Consumer confidence increased by 2.4 points in January 2023
- Short-term (+5.7) and forward-looking (+10.5) household finance measures saw significant improvements
- House value measures for the past 30 days (+3.7) and next 12 months (+5.8) also trended upwards
- Job security and business activity metrics declined
Improving household finance and house value measures helped consumer confidence jump 2.4 points in January 2023 – according to the latest data from YouGov and the Centre for Economics and Business Research (Cebr).
YouGov collects consumer confidence data every day, conducting over 6,000 interviews a month. Respondents answer questions about household finances, property prices, job security, and business activity, both over the past 30 days and looking ahead to the next 12 months.

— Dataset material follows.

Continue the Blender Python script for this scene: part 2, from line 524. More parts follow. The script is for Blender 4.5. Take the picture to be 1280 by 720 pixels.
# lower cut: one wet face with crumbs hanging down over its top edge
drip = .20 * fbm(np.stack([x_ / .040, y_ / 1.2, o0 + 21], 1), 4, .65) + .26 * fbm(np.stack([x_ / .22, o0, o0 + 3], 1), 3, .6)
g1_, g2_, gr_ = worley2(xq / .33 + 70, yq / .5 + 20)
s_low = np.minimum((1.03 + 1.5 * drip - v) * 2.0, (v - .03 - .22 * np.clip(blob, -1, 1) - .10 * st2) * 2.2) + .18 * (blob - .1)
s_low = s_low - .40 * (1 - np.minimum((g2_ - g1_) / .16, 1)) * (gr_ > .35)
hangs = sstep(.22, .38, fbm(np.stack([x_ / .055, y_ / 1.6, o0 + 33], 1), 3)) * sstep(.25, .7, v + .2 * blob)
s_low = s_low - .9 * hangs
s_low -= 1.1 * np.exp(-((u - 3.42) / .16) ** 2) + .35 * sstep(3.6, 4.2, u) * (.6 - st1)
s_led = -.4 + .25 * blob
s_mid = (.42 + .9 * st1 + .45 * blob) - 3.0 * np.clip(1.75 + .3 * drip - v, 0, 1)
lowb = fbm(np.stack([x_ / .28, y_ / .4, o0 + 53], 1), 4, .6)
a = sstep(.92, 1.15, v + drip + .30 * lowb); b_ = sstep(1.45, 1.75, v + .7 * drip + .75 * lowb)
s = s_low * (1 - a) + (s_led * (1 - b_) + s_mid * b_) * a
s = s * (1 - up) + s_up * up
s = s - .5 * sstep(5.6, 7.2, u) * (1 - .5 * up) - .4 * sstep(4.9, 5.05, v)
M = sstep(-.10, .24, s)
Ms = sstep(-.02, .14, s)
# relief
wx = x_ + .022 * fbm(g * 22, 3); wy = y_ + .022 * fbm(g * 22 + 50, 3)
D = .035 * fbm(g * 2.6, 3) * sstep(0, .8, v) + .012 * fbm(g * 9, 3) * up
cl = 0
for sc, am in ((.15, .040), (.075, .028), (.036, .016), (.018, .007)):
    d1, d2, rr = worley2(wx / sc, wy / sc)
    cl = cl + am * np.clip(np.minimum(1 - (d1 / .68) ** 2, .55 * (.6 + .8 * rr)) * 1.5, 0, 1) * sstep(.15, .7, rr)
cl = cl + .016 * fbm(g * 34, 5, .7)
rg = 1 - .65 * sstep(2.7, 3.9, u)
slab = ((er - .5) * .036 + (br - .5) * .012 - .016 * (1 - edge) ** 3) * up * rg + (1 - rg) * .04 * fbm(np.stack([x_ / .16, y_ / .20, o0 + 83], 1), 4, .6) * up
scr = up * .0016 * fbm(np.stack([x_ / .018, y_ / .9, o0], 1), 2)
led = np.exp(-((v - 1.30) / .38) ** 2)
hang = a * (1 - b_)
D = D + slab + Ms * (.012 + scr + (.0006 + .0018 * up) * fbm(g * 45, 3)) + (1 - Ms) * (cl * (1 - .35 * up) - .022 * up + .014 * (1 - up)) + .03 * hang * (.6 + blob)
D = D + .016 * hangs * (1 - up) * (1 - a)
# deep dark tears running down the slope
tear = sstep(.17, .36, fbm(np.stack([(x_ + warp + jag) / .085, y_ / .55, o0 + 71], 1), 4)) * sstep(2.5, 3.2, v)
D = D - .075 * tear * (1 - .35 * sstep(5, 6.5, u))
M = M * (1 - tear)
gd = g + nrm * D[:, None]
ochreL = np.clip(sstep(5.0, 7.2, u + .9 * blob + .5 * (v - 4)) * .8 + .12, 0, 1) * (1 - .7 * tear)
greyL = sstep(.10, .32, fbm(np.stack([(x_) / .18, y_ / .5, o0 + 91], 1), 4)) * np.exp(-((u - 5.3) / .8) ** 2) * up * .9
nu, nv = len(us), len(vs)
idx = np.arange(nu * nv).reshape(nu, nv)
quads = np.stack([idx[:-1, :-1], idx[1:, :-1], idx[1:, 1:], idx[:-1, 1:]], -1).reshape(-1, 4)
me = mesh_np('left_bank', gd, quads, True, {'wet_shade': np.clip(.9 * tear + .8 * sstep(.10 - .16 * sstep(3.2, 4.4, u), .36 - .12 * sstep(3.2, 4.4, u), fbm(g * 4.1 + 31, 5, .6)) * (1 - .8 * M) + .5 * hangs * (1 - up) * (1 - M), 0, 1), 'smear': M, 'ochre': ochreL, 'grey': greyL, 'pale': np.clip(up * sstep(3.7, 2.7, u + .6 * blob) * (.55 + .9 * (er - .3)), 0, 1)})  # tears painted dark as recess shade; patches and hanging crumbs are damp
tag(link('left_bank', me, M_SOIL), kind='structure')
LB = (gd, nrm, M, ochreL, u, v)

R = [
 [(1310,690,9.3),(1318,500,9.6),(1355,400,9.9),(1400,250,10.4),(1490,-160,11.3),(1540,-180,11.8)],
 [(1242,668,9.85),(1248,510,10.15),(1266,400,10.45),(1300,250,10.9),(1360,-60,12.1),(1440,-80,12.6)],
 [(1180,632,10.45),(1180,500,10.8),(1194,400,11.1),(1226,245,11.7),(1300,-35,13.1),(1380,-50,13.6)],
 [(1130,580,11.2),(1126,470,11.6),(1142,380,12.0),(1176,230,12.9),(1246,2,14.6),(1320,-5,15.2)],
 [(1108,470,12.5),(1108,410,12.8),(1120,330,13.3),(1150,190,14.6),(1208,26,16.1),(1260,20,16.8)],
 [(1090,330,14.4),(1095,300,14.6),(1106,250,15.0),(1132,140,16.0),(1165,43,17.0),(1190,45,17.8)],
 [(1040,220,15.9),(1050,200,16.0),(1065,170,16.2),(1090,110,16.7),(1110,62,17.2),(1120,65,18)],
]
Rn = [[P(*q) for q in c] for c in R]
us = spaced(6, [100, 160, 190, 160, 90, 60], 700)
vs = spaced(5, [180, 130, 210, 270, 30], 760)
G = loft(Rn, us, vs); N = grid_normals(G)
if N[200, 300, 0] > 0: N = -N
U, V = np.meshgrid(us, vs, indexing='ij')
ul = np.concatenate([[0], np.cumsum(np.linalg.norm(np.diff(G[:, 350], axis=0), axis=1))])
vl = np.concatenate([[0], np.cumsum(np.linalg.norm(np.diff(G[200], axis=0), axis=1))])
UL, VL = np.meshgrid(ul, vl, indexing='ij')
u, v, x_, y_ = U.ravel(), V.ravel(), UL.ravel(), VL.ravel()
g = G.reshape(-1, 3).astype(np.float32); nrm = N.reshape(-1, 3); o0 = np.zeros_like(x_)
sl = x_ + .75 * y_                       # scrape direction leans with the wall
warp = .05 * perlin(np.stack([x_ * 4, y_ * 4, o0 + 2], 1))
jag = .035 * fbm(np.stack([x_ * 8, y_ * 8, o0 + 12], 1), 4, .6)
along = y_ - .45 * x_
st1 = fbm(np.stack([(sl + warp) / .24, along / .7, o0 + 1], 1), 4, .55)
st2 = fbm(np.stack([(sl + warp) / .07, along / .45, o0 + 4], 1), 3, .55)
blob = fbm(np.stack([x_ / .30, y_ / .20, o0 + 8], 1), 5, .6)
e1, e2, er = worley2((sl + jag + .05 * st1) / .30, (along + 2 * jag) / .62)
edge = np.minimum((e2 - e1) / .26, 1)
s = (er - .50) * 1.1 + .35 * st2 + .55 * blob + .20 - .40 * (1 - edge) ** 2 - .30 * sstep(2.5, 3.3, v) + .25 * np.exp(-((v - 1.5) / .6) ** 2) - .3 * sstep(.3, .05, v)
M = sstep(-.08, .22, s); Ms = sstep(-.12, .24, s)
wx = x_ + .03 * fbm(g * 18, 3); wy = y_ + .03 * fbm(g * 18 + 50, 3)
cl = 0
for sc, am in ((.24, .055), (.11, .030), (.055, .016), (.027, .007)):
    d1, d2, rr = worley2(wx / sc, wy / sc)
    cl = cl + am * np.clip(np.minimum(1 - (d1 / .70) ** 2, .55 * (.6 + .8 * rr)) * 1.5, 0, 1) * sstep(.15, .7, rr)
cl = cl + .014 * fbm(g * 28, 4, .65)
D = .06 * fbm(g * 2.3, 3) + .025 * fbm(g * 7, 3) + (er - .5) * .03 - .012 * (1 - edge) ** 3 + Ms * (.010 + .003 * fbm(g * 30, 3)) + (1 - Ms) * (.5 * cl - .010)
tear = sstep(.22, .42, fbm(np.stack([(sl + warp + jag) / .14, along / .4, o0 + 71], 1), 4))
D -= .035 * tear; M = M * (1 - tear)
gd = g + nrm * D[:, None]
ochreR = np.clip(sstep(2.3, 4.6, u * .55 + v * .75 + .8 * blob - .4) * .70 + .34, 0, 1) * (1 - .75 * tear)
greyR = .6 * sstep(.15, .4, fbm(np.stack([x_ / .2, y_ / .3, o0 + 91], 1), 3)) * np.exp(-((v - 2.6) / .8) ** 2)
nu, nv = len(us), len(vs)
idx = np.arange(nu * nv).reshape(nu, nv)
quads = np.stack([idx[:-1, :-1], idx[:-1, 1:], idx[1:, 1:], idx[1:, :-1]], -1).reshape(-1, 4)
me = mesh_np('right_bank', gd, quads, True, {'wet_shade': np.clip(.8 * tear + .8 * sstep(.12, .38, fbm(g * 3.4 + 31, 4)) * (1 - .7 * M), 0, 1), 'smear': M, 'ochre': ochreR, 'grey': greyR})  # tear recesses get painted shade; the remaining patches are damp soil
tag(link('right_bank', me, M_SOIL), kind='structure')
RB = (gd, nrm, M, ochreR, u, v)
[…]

While the tail end of 2022 was dominated by talk of a recession, the early weeks of 2023 have suggested that the economy is defying expectations. This increasingly optimistic mood may be reflected in public perceptions of household finances: retrospective measures for this metric improved from 62.3 to 68.0 (+5.7), and with outlook jumping 10.5 points from 56.9 to 67.4 (+10.5). It’s the largest increase ever for the forward-looking measure, and the largest increase since May 2020 for the short-term measure. This, of course, has to be put in the context of last year’s series of historic lows – which saw outlook for household finances fall by 19.3 points in February 2022 as news of the changing energy price cap emerged – and both scores remain negative overall.
Homeowners were also in a more positive mood by the end of January, with perceptions of house prices over the past 30 days rising by 3.7 points – from 106.7 to 110.4 – and rising by 5.8 points for the next 12 months, from 105.1 to 110.9. It’s an improvement that seems a little at odds with the news that house prices were flat in January, and (per some reports) could be poised to fall over the rest of the year.
Other measures saw varying degrees of negative movement. Business activity for the past 30 days slid by -2.2 points from 108.8 to 106.6, while outlook declined 1.6 points from 117.3 to 115.6. Employees were also more likely to view their job security in a less favourable light, with retrospective measures showing a 0.7 deterioration from 91.9 to 91.2, while expectations for the next year slipped by 1.8 points from 118.2 to 116.4.
But however worse these metrics got, they weren’t enough to stop the improving household finance and house price measures from moving the overall index in a more positive direction.